AUSTIN (KXAN) — Austin Mayor Kirk Watson forewarned in a his newsletter Thursday of a possible re-vote on Project Connect, a mass transit system approved by city voters back in November 2020.

At issue: Two bills going through the Texas Legislature would require voters to sign off on all of the following components related to a project:

  • What the debt would be used for
  • How much debt product leaders need to issue
  • The tax rate needed to pay back the debt

Rep. Ellen Troxclair, who helped file the House version of the bill, cited Project Connect as motivations behind the “No Blank Checks Act.” In a March statement to KXAN, she said inflated costs related to Project Connect served as motivation behind the filing, adding the voter-approved tax rate increase election doesn’t authorize Project Connect to issue “new debt without limit, and without voters’ approval.”

In his newsletter, Watson slammed the state-level effort as “a terrible precedent for the Legislature to muck with a voter-approved infrastructure investment.”

But if we’re going to protect light rail for the long run, we need to bring this question back home to the people of Austin and let the people vote — again. Sometimes, killing a bad bill (assuming the bill can be killed) isn’t necessarily the best outcome. As I’ve said before, governing often requires nuance and some long-term vision.”

Mayor Kirk Watson, The Watson Wire April 20 issue

One year ago, Project Connect heads estimated the projected budget for the light rail portion of the transit program had nearly doubled, topping $10 billion. Last July, officials affiliated with the program pressed pause on light rail designs as costs were expected to increase even more.

Late last month, Austin Transit Partnership — the entity tasked with delivering Project Connect — unveiled five reduced-scope light rail route options to the public. A final design decision is expected in June.

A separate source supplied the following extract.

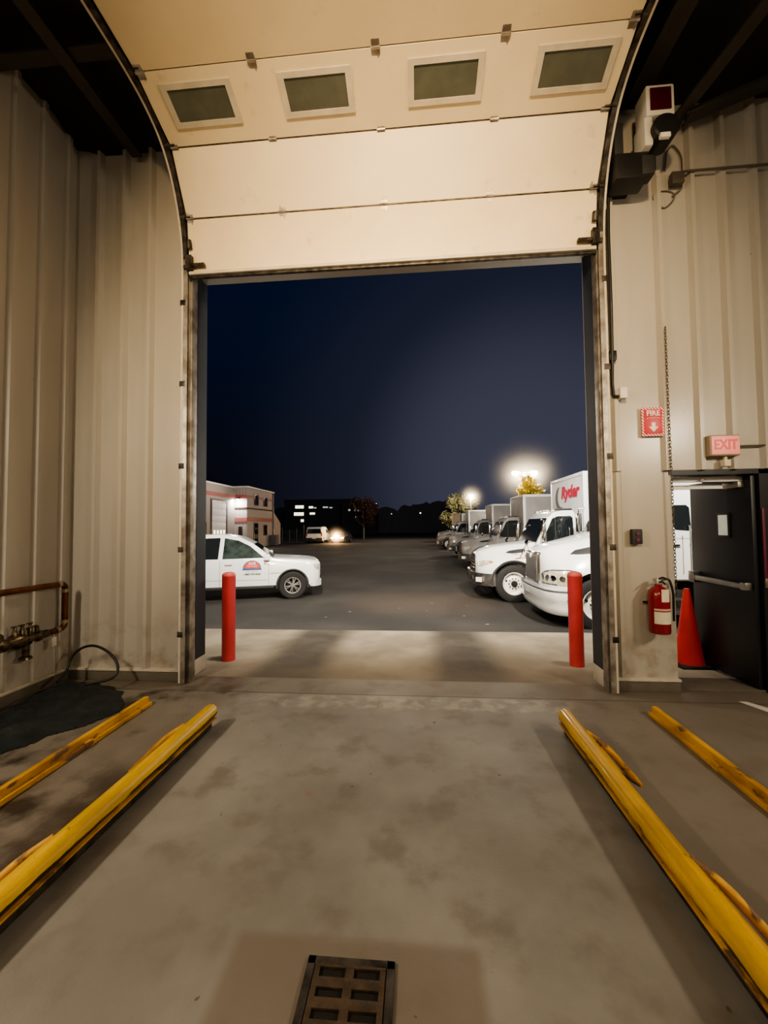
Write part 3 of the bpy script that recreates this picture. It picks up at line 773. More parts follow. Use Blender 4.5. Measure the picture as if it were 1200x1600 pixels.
# bollards
for x, y, lb in ((-2.405,5.0,'red steel bollard at the door in front of the white pickup'), (1.875,5.02,'red steel bollard at the door in front of the nearest white truck')):
    t = thing('bollard', lb, 'bollard', (x,y,floor_z(y)), group='red bollards at the door')
    bm = B(); lathe(bm, [(.0,0),(.083,0),(.083,1.075),(0,1.075)], 28); obj('post', bm, 'bollard_red', t)
    bm = B(); lathe(bm, [(.084,1.06),(.084,1.075),(.07,1.098),(.04,1.11),(0,1.113)], 28); obj('cap', bm, 'bollard_cap', t)

# -------------------------------------------------- wheels
def wheel(parent, x, y, r, w_, rim_r, side, style, name='wheel'):
    """tyre with a rim and hub child; side +1 looks to local +Y"""
    mt = Matrix.Translation((0,0,0))@Matrix.Rotation(R(-90*side), 4, 'X')
    h = w_/2; bm = B()
    prof = [(rim_r*.98,-h*.8),(rim_r*1.05,-h*.95),(r*.90,-h),(r*.985,-h*.82),(r,-h*.5),(r,h*.5),(r*.985,h*.82),(r*.90,h),(rim_r*1.05,h*.95),(rim_r*.98,h*.8)]
    lathe(bm, prof, 40, mt)
    for k in range(36):   # tread blocks
        a_ = 2*PI*k/36
        q = B(); bx(q, (-.5*r*.09,-h*.8,r-.004), (.5*r*.09,h*.8,r+.006)); bmesh.ops.transform(q, matrix=Matrix.Rotation(a_, 4, 'Y'), verts=q.verts)
        me = bpy.data.meshes.new('t'); q.to_mesh(me); q.free(); bm.from_mesh(me); bpy.data.meshes.remove(me)
    o = obj(name, bm, 'rubber', parent, loc=(x,y,r))
    bm = B()
    if style == 'steel':
        lathe(bm, [(rim_r,h*.82),(rim_r*.97,h*.9),(rim_r*.90,h*.80),(rim_r*.86,h*.35),(rim_r*.80,h*.15),(rim_r*.42,h*.5),(rim_r*.30,h*.55),(0,h*.55)], 40, mt); obj('rim', bm, 'wheel_white', o)
        bm = B(); lathe(bm, [(rim_r*.27,h*.5),(rim_r*.27,h*.85),(rim_r*.2,h*1.0),(0,h*1.02)], 24, mt)
        for k in range(10):
            a_ = 2*PI*k/10; p = Vector((rim_r*.44*math.cos(a_), side*h*.5, rim_r*.44*math.sin(a_))); tube(bm, [p-Vector((0,side*.01,0)), p+Vector((0,side*.03,0))], rim_r*.055, 8)
        obj('hub', bm, 'black', o)
        for k in range(2):
            bm = B(); a_ = PI*k+.35; p = Vector((rim_r*.68*math.cos(a_), side*h*.30, rim_r*.68*math.sin(a_))); tube(bm, [p-Vector((0,side*.02,0)), p+Vector((0,side*.012,0))], rim_r*.09, 12); obj('hand_hole', bm, 'black', o)
    else:
        lathe(bm, [(rim_r,h*.82),(rim_r*.97,h*.9),(rim_r*.90,h*.80),(rim_r*.88,-h*.2),(0,-h*.3)], 36, mt); obj('rim', bm, 'plastic_dark', o)
        bm = B(); lathe(bm, [(rim_r*.98,h*.80),(rim_r*.98,h*.93),(rim_r*.86,h*.90),(rim_r*.86,h*.75)], 36, mt); lathe(bm, [(0,h*.86),(rim_r*.2,h*.84),(rim_r*.22,h*.5)], 20, mt)
        for k in range(6):
            for da in (-.17,.17):
                a_ = 2*PI*k/6+.3; a2 = a_+da
                p = Vector((rim_r*.14*math.cos(a_), side*h*.74, rim_r*.14*math.sin(a_))); q = Vector((rim_r*.92*math.cos(a2), side*h*.82, rim_r*.92*math.sin(a2)))
                tube(bm, [p, q], [rim_r*.085, rim_r*.065], 6)
        obj('spokes', bm, 'alloy', o)
    return o

def greenhouse(parent, poly, yw, m):
    """cab top with leaning sides; yw(z) = half width"""
    bm = B(); prism(bm, poly, lambda x, z: (x,-yw(z),z), lambda x, z: (x,yw(z),z))
    es = [e for e in bm.edges if len(e.link_faces) == 2]
    bmesh.ops.bevel(bm, geom=es, offset=.035, segments=3, profile=.6, affect='EDGES')
    return obj('cab', bm, m, parent)
def side_glass(parent, poly, yw, side, m='car_glass', off=.006, name='side_window'):
    bm = B(); prism(bm, poly, lambda x, z: (x, side*(yw(z)-.004), z), lambda x, z: (x, side*(yw(z)+off), z)); return obj(name, bm, m, parent)
def front_glass(parent, x0, z0, x1, z1, yw, ins=.09, m='car_glass', name='windshield', off=.006):
    d_ = Vector((x1-x0, 0, z1-z0)).normalized(); n = Vector((d_.z, 0, -d_.x))
    if n.x*(1 if x1 < x0 else -1) < 0: n = -n
    bm = B(); q = []
    for o_ in (-.006, off):
        for (x, z, s_) in ((x0, z0, 1), (x0, z0, -1), (x1, z1, -1), (x1, z1, 1)): q.append(bm.verts.new(Vector((x, s_*(yw(z)-ins), z))+n*o_))
    bm.faces.new(q[:4]); bm.faces.new(q[4:])
    for k in range(4): bm.faces.new((q[k], q[(k+1) % 4], q[4+(k+1) % 4], q[4+k]))
    return obj(name, bm, m, parent)

# -------------------------------------------------- white pickup
def make_pickup(loc, rz):
    t = thing('pickup_truck', 'white crew-cab pickup with a red and blue arched door logo', 'pickup truck', loc, rz)
    def st(x, wl, zl, wm, zm, wb, zb, wt, zt, zc): return (x, [(wl*.86,zl-.02),(wl,zl+.05),(wm,zm-.12),(wm,zm+.1),(wb,zb),(wt+.02,zt-.012),(wt-.1,zt+.012),(wt*.5,zc-.006),(0,zc)])
    S = [st(-.17,.50,.44,.56,.72,.55,.90,.50,.955,.965), st(-.205,.68,.36,.76,.71,.74,.94,.68,1.0,1.02), st(-.275,.81,.34,.87,.71,.85,.975,.79,1.045,1.065), st(-.41,.88,.34,.93,.72,.905,1.0,.85,1.075,1.095),
         st(-.7,.91,.36,.945,.74,.92,1.035,.86,1.11,1.13), st(-1.3,.91,.36,.945,.74,.925,1.07,.87,1.15,1.17), st(-1.6,.91,.36,.945,.74,.925,1.085,.88,1.17,1.185),
         st(-3.72,.91,.36,.945,.74,.93,1.12,.90,1.165,1.17), st(-5.2,.90,.42,.94,.74,.93,1.13,.90,1.16,1.165), st(-5.36,.85,.46,.90,.74,.90,1.12,.87,1.15,1.155)]
    bm = B(); loft(bm, S); body = obj('body', bm, 'white_paint', t)
    arches = []
    for xa in (-.97,-4.23):
        for s_ in (-1, 1):
            q = B(); lathe(q, [(0,-.3),(.455,-.3),(.455,.3),(0,.3)], 40, Matrix.Translation((xa, s_*.95, .40))@Matrix.Rotation(R(90), 4, 'X')); arches.append(q)
    q = B(); bx(q, (-5.25,-.72,.75), (-3.85,.72,1.4)); arches.append(q)
    cut(body, arches)
    tree = bvh(body)
    for xa in (-.97,-4.23):
        for s_ in (-1, 1):
            bm = B()
            pr = []
            for k in range(25):
                a_ = R(-12+204*k/24); pr.append((xa+.452*math.cos(a_), .40+.452*math.sin(a_), xa+.415*math.cos(a_), .40+.415*math.sin(a_)))
            for p, q in zip(pr, pr[1:]):
                vs = [(p[0],p[1]),(q[0],q[1]),(q[2],q[3]),(p[2],p[3])]
                prism(bm, vs, lambda x, z: (x, s_*.93, z), lambda x, z: (x, s_*.66, z))
            obj('arch_liner', bm, 'plastic_dark', t)
            wheel(t, xa, s_*.80, .385, .25, .235, s_, 'alloy')
    yw = lambda z: .905-.22*(z-1.10)/.68
    gh = [(-1.42,1.10),(-2.06,1.58),(-2.40,1.755),(-2.85,1.84),(-3.4,1.835),(-3.72,1.77),(-3.88,1.10)]
    greenhouse(t, gh, yw, 'white_paint')
    for s_ in (-1, 1):
        side_glass(t, [(-1.74,1.175),(-2.12,1.50),(-2.43,1.66),(-2.80,1.735),(-2.84,1.165)], yw, s_, 'car_glass_green')
        side_glass(t, [(-2.95,1.165),(-2.91,1.74),(-3.25,1.735),(-3.50,1.69),(-3.60,1.165)], yw, s_)
        bm = B(); bx(bm, (-3.85,s_*.915,.335), (-1.48,s_*.80,.40), .01); obj('rocker_panel', bm, 'plastic_dark', t)
        # door gaps
        for x in (-1.62,-2.90,-3.84):
            bm = B(); patch(bm, tree, [(x-.005,.42),(x+.005,.42),(x+.005,1.11),(x-.005,1.11)], 'y', s_, .003, 4); obj('door_gap', bm, 'grille_grey', t)
        bm = B(); patch(bm, tree, [(-3.7,.60),(-1.66,.56),(-1.66,.568),(-3.7,.608)], 'y', s_, .004, 6)
        obj('door_crease', bm, 'grille_grey', t)
        for x in (-2.66,-3.68):
            bm = B(); bx(bm, (x-.11,s_*.93,1.0), (x+.09,s_*.975,1.035), .012); bx(bm, (x-.10,s_*.925,.985), (x+.08,s_*.95,1.0)); obj('door_handle', bm, 'white_plastic', t)
        bm = B(); bx(bm, (-1.98+.22,s_*.93,1.115), (-1.50-.02,s_*1.13,1.125)) if False else bx(bm, (-1.70,s_*.88,1.12), (-1.62,s_*.99,1.17), .01); mr = obj('mirror_arm', bm, 'plastic_dark', t)
        bm = B(); bx(bm, (-1.74,s_*.96,1.12), (-1.58,s_*1.14,1.29), .03); obj('mirror_shell', bm, 'white_paint', mr)
        bm = B(); patch(bm, tree, [(-.225,.80),(-.215,.945),(-.30,.975),(-.40,.965),(-.37,.86),(-.28,.80)], 'y', s_, .008, 4); obj('headlight', bm, 'lamp_lens', t)
        bm = B(); patch(bm, tree, [(-1.22,.745),(-1.6,.735),(-1.6,.75),(-1.22,.758)], 'y', s_, .005, 3); obj('fender_badge', bm, 'grille_grey', t)
    front_glass(t, -1.49,1.155,-2.03,1.56, yw, .08)
    bm = B(); patch(bm, tree, [(-.46,.62),(.46,.62),(.52,.92),(-.52,.92)], 'x', 1, .012, 4); obj('grille', bm, 'plastic_dark', t)
    bm = B(); patch(bm, tree, [(-.5,.755),(.5,.755),(.5,.79),(-.5,.79)], 'x', 1, .022, 4); obj('grille_bar', bm, 'white_paint', t)
    bm = B(); pts = [(-.40,-.90),(-.26,-.82),(-.165,-.66),(-.14,-.35),(-.135,0),(-.14,.35),(-.165,.66),(-.26,.82),(-.40,.90)]
    for p, q in zip(pts, pts[1:]): prism(bm, [p, q, (q[0]-.07,q[1]*.94), (p[0]-.07,p[1]*.94)], lambda x, y: (x,y,.40), lambda x, y: (x,y,.64))
    obj('front_bumper', bm, 'plastic_dark', t)
    pts = [(-.43,-.915),(-.27,-.835),(-.165,-.66)]
    for s_ in (1,-1):
        bm = B()
        for p, q in zip(pts, pts[1:]): prism(bm, [(p[0]+.01,p[1]*s_*1.01),(q[0]+.01,q[1]*s_*1.01),(q[0]-.05,q[1]*.94*s_),(p[0]-.05,p[1]*.94*s_)], lambda x, y: (x,y,.34), lambda x, y: (x,y,.53))
        bmesh.ops.remove_doubles(bm, verts=bm.verts, dist=.001); obj('bumper_corner', bm, 'white_paint', t)
    # door logo on the near side (local -Y): arch, band, lines of writing
    dl = thing('door_logo', None, None); del_keys = None
    dl.parent = t; dl.location = (-2.06,-.955,.905); dl.scale = (1.2,1.,1.1)
    arch = [(.20*math.cos(a_), .19*math.sin(a_)) for a_ in [PI*k/16 for k in range(17)]]
    bm = B(); prism(bm, arch, lambda x, z: (x,0,z), lambda x, z: (x,-.004,z)); obj('arch_blue', bm, 'decal_blue', dl)
    bm = B(); prism(bm, [(x*.90, z*.92) for x, z in arch], lambda x, z: (x,-.003,z), lambda x, z: (x,-.006,z)); obj('arch_red', bm, 'decal_red', dl)
    bm = B(); prism(bm, [(-.21,-.045),(.21,-.045),(.21,-.012),(-.21,-.012)], lambda x, z: (x,0,z), lambda x, z: (x,-.004,z)); obj('band', bm, 'decal_blue', dl)
    text_obj('lettering', 'ACE', .085, 'sign_white', dl, (0,-.008,.115), (R(90),0,0), bold=.002)
    text_obj('lettering', 'SERVICES', .062, 'decal_pink', dl, (0,-.008,.045), (R(90),0,0), bold=.001, sx=.9)
    text_obj('lettering', 'INC. OF NY', .05, 'decal_pink', dl, (0,-.003,-.085), (R(90),0,0), sx=1.0)
    text_obj('lettering', '1-800 376 8205', .06, 'decal_dark', dl, (0,-.003,-.15), (R(90),0,0), bold=.0015)
    return t
make_pickup((-2.87,12.34,-.348), R(18))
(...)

Watson continued that he’s worked with the city’s local House delegation and has “negotiated new bill language” to improve the legislation and allow the City of Austin to hold an election in November.

“To hold that election so fast, we prefer the bill to move quickly and be passed with enough votes to go into effect immediately,” he said. “Of course, the bill still needs to be voted on in the House and make it through committee and the full Senate.”

Watson added this state bill would require voters to authorize the issuance of revenue bonds to help finance the project. Those bonds would be funded by the property tax revenue streams voters approved for Project Connect back in November 2020 — meaning tax bills wouldn’t go up or down as a result of this upcoming election.

“The stakes are incredibly high because the election will determine whether light rail will proceed,” he wrote. “And the folks who opposed our election in 2020 will get another chance to kill it — trust me, they won’t squander this opportunity.”